Frank Nelson loved the ministry, and his convictions glowed and radiated pervasively. Innumerable scenes flood the memory, and I recall an ordinary Sunday which included the early celebration of the Holy Communion at eight forty-five A.M.; an address to his Chapel Class at nine forty-five; and a sermon at eleven o'clock; in addition to all these he went, in the afternoon, to a labor union memorial service. There he repeated the morning's sermon from the text, "The last enemy that shall be destroyed is death." It was the fruit of all his ministry to the bereaved, and of his penetrating, sympathetic insight into the loneliness and devastation of death's inroads. As he brought the Christian faith to bear upon the problem, he imparted by clarity of thought and eloquence of words as well as by accent and genuineness of emotion that certitude which is possible only for one who himself possesses that which he proclaims. This sermon was a notable example of Phillips Brooks' definition of preaching, "Truth conveyed through personality." The few notes here included give only a glimmer of the range of his thought, and do not adequately convey the personal factor which made one want to rise up and call him blessed:
Men have ever striven to conquer death, and never succeeded. Christ too died and though He rose from the dead, He did not return to this life and take up its habits and tasks again. St. Paul was not thinking of overcoming death in this way, but rather of the new consciousness and gift of power that Christ has given men. Christianity is a conquering power.
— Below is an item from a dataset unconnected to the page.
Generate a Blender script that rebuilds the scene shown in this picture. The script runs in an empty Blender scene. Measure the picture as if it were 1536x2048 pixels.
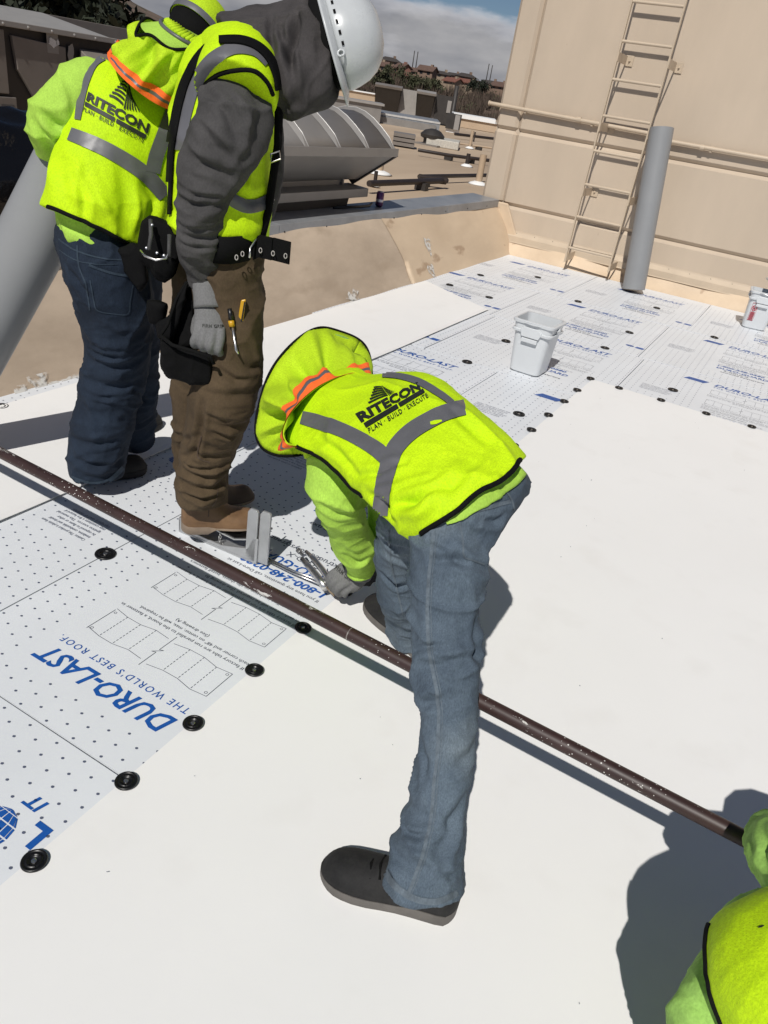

Faces what appears to be the impossible, what experience declares to be impossible, but does so with the word that "all things are subject to Christ." "We see not yet all things put under him—but we see Jesus." There is nothing that may not become subject to the spirit of man through Christ.
Christ facing human problems: the fear of God's wrath, superstitions arising from doubt of God's moral goodness, sickness, sorrow, hopelessness, sin, worldliness, bitterness of spirit and mind, suffering, and at last conquering death as an enemy by His resurrection.